(Scripts that build scenes)
* Start *
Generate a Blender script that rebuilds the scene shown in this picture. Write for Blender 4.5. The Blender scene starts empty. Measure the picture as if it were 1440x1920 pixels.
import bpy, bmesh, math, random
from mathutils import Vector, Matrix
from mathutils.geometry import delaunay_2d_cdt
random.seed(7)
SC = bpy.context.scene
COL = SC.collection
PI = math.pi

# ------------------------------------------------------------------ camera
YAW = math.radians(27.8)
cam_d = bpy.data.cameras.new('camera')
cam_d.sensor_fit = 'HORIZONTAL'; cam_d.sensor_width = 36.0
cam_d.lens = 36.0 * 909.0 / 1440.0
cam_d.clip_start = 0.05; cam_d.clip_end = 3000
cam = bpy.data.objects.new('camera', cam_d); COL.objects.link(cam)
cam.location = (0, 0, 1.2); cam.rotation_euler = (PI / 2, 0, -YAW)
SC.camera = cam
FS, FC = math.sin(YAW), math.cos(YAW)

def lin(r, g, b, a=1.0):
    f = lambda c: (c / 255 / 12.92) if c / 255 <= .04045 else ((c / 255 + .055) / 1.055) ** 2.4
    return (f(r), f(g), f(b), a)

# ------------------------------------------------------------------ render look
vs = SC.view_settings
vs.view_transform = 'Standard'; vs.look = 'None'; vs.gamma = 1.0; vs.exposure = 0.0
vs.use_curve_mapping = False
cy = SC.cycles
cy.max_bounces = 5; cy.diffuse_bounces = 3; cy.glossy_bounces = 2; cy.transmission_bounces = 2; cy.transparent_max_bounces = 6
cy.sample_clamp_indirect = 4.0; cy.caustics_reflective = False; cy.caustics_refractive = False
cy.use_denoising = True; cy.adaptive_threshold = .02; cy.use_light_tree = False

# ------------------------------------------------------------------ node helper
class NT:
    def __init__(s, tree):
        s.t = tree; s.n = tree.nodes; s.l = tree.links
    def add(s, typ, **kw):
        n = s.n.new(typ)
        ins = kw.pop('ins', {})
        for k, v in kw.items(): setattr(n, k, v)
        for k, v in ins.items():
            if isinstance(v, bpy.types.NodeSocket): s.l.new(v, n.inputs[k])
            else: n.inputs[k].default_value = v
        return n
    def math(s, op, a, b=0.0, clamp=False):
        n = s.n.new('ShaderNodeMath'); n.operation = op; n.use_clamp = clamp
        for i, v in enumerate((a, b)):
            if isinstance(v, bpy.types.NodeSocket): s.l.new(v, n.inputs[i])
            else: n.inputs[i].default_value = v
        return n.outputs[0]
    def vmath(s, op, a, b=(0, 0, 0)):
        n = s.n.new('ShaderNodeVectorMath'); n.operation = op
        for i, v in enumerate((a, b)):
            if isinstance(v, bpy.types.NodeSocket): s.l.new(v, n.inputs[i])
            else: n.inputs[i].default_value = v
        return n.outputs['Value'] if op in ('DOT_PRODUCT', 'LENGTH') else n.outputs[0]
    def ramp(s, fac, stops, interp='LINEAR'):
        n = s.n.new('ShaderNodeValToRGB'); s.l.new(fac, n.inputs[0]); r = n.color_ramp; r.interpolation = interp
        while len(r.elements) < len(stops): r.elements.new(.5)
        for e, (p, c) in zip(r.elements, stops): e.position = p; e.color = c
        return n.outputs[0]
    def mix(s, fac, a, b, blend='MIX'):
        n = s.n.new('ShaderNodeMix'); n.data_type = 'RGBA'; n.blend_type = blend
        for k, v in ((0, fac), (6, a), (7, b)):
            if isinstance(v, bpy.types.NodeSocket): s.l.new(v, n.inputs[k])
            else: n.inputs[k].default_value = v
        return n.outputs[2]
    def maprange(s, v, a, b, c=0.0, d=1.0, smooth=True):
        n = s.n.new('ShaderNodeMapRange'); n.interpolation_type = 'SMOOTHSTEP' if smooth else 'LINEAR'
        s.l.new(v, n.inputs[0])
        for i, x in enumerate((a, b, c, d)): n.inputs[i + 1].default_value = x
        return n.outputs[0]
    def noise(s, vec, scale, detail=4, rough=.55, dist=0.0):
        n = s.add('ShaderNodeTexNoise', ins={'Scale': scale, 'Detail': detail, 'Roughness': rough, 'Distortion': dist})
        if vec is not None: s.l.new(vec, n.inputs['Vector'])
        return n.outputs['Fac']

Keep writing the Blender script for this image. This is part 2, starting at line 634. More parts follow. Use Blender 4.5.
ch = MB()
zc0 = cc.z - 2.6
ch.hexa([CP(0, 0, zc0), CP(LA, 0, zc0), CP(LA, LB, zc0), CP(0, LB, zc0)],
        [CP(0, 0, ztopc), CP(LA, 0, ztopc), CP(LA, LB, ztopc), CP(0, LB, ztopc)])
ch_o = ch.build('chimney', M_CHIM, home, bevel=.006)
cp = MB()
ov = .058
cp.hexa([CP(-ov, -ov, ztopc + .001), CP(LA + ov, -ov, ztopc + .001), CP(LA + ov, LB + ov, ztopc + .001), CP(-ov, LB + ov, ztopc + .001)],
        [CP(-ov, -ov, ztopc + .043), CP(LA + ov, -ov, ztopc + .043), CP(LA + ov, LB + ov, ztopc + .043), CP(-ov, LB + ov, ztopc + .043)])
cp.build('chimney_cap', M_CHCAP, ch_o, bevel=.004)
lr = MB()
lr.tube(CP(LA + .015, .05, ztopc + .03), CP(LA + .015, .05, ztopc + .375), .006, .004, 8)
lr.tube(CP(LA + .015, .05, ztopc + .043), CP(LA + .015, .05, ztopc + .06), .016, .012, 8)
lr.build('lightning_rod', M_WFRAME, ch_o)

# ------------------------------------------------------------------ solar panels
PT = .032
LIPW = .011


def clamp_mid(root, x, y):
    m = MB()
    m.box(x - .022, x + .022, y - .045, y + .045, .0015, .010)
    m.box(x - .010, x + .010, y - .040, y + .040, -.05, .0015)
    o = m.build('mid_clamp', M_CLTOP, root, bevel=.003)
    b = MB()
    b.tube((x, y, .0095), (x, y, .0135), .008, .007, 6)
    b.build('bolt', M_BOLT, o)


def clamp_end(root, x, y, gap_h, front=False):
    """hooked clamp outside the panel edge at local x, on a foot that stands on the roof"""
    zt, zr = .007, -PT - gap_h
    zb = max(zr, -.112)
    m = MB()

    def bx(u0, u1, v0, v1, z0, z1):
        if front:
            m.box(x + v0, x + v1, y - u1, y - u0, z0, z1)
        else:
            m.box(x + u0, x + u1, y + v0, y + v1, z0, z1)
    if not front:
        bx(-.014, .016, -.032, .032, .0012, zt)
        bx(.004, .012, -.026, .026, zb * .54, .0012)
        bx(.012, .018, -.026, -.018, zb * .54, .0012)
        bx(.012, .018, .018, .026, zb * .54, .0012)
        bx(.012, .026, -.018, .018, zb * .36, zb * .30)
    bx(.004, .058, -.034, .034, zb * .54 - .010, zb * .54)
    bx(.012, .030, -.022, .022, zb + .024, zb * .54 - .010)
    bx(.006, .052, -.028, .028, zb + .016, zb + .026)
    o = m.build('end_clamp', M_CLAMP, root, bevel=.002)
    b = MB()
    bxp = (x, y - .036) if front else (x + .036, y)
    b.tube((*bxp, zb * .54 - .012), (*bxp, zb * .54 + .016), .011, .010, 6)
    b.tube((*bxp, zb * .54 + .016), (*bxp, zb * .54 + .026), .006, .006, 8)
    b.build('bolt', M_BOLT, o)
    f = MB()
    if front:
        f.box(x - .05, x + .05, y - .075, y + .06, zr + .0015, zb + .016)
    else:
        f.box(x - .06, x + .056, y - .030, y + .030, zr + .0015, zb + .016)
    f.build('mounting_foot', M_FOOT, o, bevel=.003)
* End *
Quote all of the entries exactly as they appear.

Generate a Blender script that rebuilds the scene shown in this picture. Write for Blender 4.5. The Blender scene starts empty. Measure the picture as if it were 1440x1920 pixels.
import bpy, bmesh, math, random
from mathutils import Vector, Matrix
from mathutils.geometry import delaunay_2d_cdt
random.seed(7)
SC = bpy.context.scene
COL = SC.collection
PI = math.pi

# ------------------------------------------------------------------ camera
YAW = math.radians(27.8)
cam_d = bpy.data.cameras.new('camera')
cam_d.sensor_fit = 'HORIZONTAL'; cam_d.sensor_width = 36.0
cam_d.lens = 36.0 * 909.0 / 1440.0
cam_d.clip_start = 0.05; cam_d.clip_end = 3000
cam = bpy.data.objects.new('camera', cam_d); COL.objects.link(cam)
cam.location = (0, 0, 1.2); cam.rotation_euler = (PI / 2, 0, -YAW)
SC.camera = cam
FS, FC = math.sin(YAW), math.cos(YAW)

def lin(r, g, b, a=1.0):
    f = lambda c: (c / 255 / 12.92) if c / 255 <= .04045 else ((c / 255 + .055) / 1.055) ** 2.4
    return (f(r), f(g), f(b), a)

# ------------------------------------------------------------------ render look
vs = SC.view_settings
vs.view_transform = 'Standard'; vs.look = 'None'; vs.gamma = 1.0; vs.exposure = 0.0
vs.use_curve_mapping = False
cy = SC.cycles
cy.max_bounces = 5; cy.diffuse_bounces = 3; cy.glossy_bounces = 2; cy.transmission_bounces = 2; cy.transparent_max_bounces = 6
cy.sample_clamp_indirect = 4.0; cy.caustics_reflective = False; cy.caustics_refractive = False
cy.use_denoising = True; cy.adaptive_threshold = .02; cy.use_light_tree = False

# ------------------------------------------------------------------ node helper
class NT:
    def __init__(s, tree):
        s.t = tree; s.n = tree.nodes; s.l = tree.links
    def add(s, typ, **kw):
        n = s.n.new(typ)
        ins = kw.pop('ins', {})
        for k, v in kw.items(): setattr(n, k, v)
        for k, v in ins.items():
            if isinstance(v, bpy.types.NodeSocket): s.l.new(v, n.inputs[k])
            else: n.inputs[k].default_value = v
        return n
    def math(s, op, a, b=0.0, clamp=False):
        n = s.n.new('ShaderNodeMath'); n.operation = op; n.use_clamp = clamp
        for i, v in enumerate((a, b)):
            if isinstance(v, bpy.types.NodeSocket): s.l.new(v, n.inputs[i])
            else: n.inputs[i].default_value = v
        return n.outputs[0]
    def vmath(s, op, a, b=(0, 0, 0)):
        n = s.n.new('ShaderNodeVectorMath'); n.operation = op
        for i, v in enumerate((a, b)):
            if isinstance(v, bpy.types.NodeSocket): s.l.new(v, n.inputs[i])
            else: n.inputs[i].default_value = v
        return n.outputs['Value'] if op in ('DOT_PRODUCT', 'LENGTH') else n.outputs[0]
    def ramp(s, fac, stops, interp='LINEAR'):
        n = s.n.new('ShaderNodeValToRGB'); s.l.new(fac, n.inputs[0]); r = n.color_ramp; r.interpolation = interp
        while len(r.elements) < len(stops): r.elements.new(.5)
        for e, (p, c) in zip(r.elements, stops): e.position = p; e.color = c
        return n.outputs[0]
    def mix(s, fac, a, b, blend='MIX'):
        n = s.n.new('ShaderNodeMix'); n.data_type = 'RGBA'; n.blend_type = blend
        for k, v in ((0, fac), (6, a), (7, b)):
            if isinstance(v, bpy.types.NodeSocket): s.l.new(v, n.inputs[k])
            else: n.inputs[k].default_value = v
        return n.outputs[2]
    def maprange(s, v, a, b, c=0.0, d=1.0, smooth=True):
        n = s.n.new('ShaderNodeMapRange'); n.interpolation_type = 'SMOOTHSTEP' if smooth else 'LINEAR'
        s.l.new(v, n.inputs[0])
        for i, x in enumerate((a, b, c, d)): n.inputs[i + 1].default_value = x
        return n.outputs[0]
    def noise(s, vec, scale, detail=4, rough=.55, dist=0.0):
        n = s.add('ShaderNodeTexNoise', ins={'Scale': scale, 'Detail': detail, 'Roughness': rough, 'Distortion': dist})
        if vec is not None: s.l.new(vec, n.inputs['Vector'])
        return n.outputs['Fac']

Keep writing the Blender script for this image. This is part 2, starting at line 634. More parts follow. Use Blender 4.5.
ch = MB()
zc0 = cc.z - 2.6
ch.hexa([CP(0, 0, zc0), CP(LA, 0, zc0), CP(LA, LB, zc0), CP(0, LB, zc0)],
        [CP(0, 0, ztopc), CP(LA, 0, ztopc), CP(LA, LB, ztopc), CP(0, LB, ztopc)])
ch_o = ch.build('chimney', M_CHIM, home, bevel=.006)
cp = MB()
ov = .058
cp.hexa([CP(-ov, -ov, ztopc + .001), CP(LA + ov, -ov, ztopc + .001), CP(LA + ov, LB + ov, ztopc + .001), CP(-ov, LB + ov, ztopc + .001)],
        [CP(-ov, -ov, ztopc + .043), CP(LA + ov, -ov, ztopc + .043), CP(LA + ov, LB + ov, ztopc + .043), CP(-ov, LB + ov, ztopc + .043)])
cp.build('chimney_cap', M_CHCAP, ch_o, bevel=.004)
lr = MB()
lr.tube(CP(LA + .015, .05, ztopc + .03), CP(LA + .015, .05, ztopc + .375), .006, .004, 8)
lr.tube(CP(LA + .015, .05, ztopc + .043), CP(LA + .015, .05, ztopc + .06), .016, .012, 8)
lr.build('lightning_rod', M_WFRAME, ch_o)

# ------------------------------------------------------------------ solar panels
PT = .032
LIPW = .011


def clamp_mid(root, x, y):
    m = MB()
    m.box(x - .022, x + .022, y - .045, y + .045, .0015, .010)
    m.box(x - .010, x + .010, y - .040, y + .040, -.05, .0015)
    o = m.build('mid_clamp', M_CLTOP, root, bevel=.003)
    b = MB()
    b.tube((x, y, .0095), (x, y, .0135), .008, .007, 6)
    b.build('bolt', M_BOLT, o)


def clamp_end(root, x, y, gap_h, front=False):
    """hooked clamp outside the panel edge at local x, on a foot that stands on the roof"""
    zt, zr = .007, -PT - gap_h
    zb = max(zr, -.112)
    m = MB()

    def bx(u0, u1, v0, v1, z0, z1):
        if front:
            m.box(x + v0, x + v1, y - u1, y - u0, z0, z1)
        else:
            m.box(x + u0, x + u1, y + v0, y + v1, z0, z1)
    if not front:
        bx(-.014, .016, -.032, .032, .0012, zt)
        bx(.004, .012, -.026, .026, zb * .54, .0012)
        bx(.012, .018, -.026, -.018, zb * .54, .0012)
        bx(.012, .018, .018, .026, zb * .54, .0012)
        bx(.012, .026, -.018, .018, zb * .36, zb * .30)
    bx(.004, .058, -.034, .034, zb * .54 - .010, zb * .54)
    bx(.012, .030, -.022, .022, zb + .024, zb * .54 - .010)
    bx(.006, .052, -.028, .028, zb + .016, zb + .026)
    o = m.build('end_clamp', M_CLAMP, root, bevel=.002)
    b = MB()
    bxp = (x, y - .036) if front else (x + .036, y)
    b.tube((*bxp, zb * .54 - .012), (*bxp, zb * .54 + .016), .011, .010, 6)
    b.tube((*bxp, zb * .54 + .016), (*bxp, zb * .54 + .026), .006, .006, 8)
    b.build('bolt', M_BOLT, o)
    f = MB()
    if front:
        f.box(x - .05, x + .05, y - .075, y + .06, zr + .0015, zb + .016)
    else:
        f.box(x - .06, x + .056, y - .030, y + .030, zr + .0015, zb + .016)
    f.build('mounting_foot', M_FOOT, o, bevel=.003)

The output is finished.